It has long been said that the consumer makes up 70% of the economy, but only someone with no life would ever bother to fact check such a statement.
I was thinking about the U.S. Consumer recently. What prompted my thinking was data from the University of Michigan Survey of Consumers - a great source of useful information, if you’re of the disposition. I noted that there was a sharp drop in Consumer Sentiment in August (that’ll be 2021 for people who discover this post years hence😉).
‘Oooh!’, I thought (yes, that sort of thing really does go through my mind). That’s telling - or maybe not, as Consumer Sentiment can be a volatile series. Perhaps it’s just a reaction to the current spike in inflation? But perhaps not.
As I said, the UoM survey is a great source of useful data. So, inspired by this most recent drop in consumer sentiment, I updated a few of my charts. Here’s a sample …
Consumer Sentiment can be a useful guide to GDP
Similarly, it can be a guide for stock market performance
Both of the above appear to suggest that the surge in economic activity and stocks seem to be getting a little carried away. Nevertheless, it could be that it’s consumer sentiment that is a little down at present.
Let’s have a look at a few other gems from the UoM data.

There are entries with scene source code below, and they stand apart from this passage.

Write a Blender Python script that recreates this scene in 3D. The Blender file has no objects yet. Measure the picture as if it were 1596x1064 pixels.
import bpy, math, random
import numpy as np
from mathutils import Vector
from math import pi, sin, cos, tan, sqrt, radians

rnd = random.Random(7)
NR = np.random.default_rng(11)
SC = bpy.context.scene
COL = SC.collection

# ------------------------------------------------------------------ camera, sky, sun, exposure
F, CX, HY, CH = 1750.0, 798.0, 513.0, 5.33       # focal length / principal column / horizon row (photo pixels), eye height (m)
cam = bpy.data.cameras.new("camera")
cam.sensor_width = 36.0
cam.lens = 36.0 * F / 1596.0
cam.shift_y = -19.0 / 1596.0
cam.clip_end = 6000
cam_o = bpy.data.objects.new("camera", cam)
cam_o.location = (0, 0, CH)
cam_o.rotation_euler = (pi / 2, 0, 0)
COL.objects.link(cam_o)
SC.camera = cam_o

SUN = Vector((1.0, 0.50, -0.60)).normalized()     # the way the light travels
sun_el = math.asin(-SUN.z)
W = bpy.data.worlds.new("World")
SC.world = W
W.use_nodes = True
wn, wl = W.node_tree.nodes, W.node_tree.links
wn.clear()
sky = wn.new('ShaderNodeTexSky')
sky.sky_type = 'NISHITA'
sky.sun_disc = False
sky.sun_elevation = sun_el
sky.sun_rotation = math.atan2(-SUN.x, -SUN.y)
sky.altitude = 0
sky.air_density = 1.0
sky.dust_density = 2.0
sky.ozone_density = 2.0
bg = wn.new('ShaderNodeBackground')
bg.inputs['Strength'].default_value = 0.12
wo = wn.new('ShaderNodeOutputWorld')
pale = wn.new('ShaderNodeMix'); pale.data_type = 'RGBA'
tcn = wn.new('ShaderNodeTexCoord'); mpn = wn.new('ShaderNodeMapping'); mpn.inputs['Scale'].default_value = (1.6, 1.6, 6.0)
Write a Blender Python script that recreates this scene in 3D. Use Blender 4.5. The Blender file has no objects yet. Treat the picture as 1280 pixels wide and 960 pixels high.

Consumer expectations in relation to the stock market has been a useful guide in times past
On the economic front, Consumer willingness to contemplate purchasing large household items has foreshadowed U.S. Unemployment
It would appear that the U.S. Consumer is something of a playa when it comes to forecasting the economy!1 But as for that 70% thing? We’ll see.
Hmm, speaking of U.S. Unemployment, that reminds me …
The Unemployment rate has precognition of stock market returns, and over an extended timeframe.
Yes, very interesting, but let’s get back to the Consumer.
It would appear that the U.S. Consumer is not quite at the 70% that urban legend ascribes. Almost. 69% (stop giggling) is the current level and the highest they have ever been (at least, in the data that I have access to).
It is quite likely that this will be the high for the foreseeable future too. The current spike in the Consumer’s share of the economy looks increasingly like a one-off rather than a new trend. I say this based on Household Debt, which peaked at the GFC and has been in steady decline since (as a percentage of GDP).
To me, the current spike in consumption reflects a diversion of saved funds away from planned international travel that is no longer going to happen (which I wrote about here), and possibly some retirement splurging (read my other recent posts on employment, labor shortages & demographics etc. for my rationale). Interestingly, items that cost about the same amount of money that it takes to have a decent foreign sojourn, and the sort of things that recently retired people buy to see them through their twilight years, meet at approximately the same price point:
home improvement & renovations;
investment property deposits;
new or used vehicles;
large household goods etc.
In other words, the areas where there has been significant inflation.
The expectation that the Consumer will ride to the rescue of the economy will turn out to be a major disappointment as the Consumer rides straight on by and off into the sunset. Because, while Household Debt as a percentage of GDP has fallen, Household Debt as a percentage of Personal Consumption has risen.
Why would this be? Well, it would seem that the Consumer realized that they’re not getting any younger and they needed to invest for their retirement, which they had neglected for so long. There was some serious catching up to do. Thankfully for these people, the Fed has done everything in its power to ensure that a generation has the wherewithal to enjoy their latter years.
This must be a kick in the teeth to those who believe in the “If they borrow, they will spend” mantra (i.e. the Fed and the Treasury et al.).
So, it turns out that the supply side theory and its trickle down ethos that undergirds our financial policy framework is misplaced2 because Consumers ultimately possess a sense of fiscal prudence. Something that our economic overlords could learn from.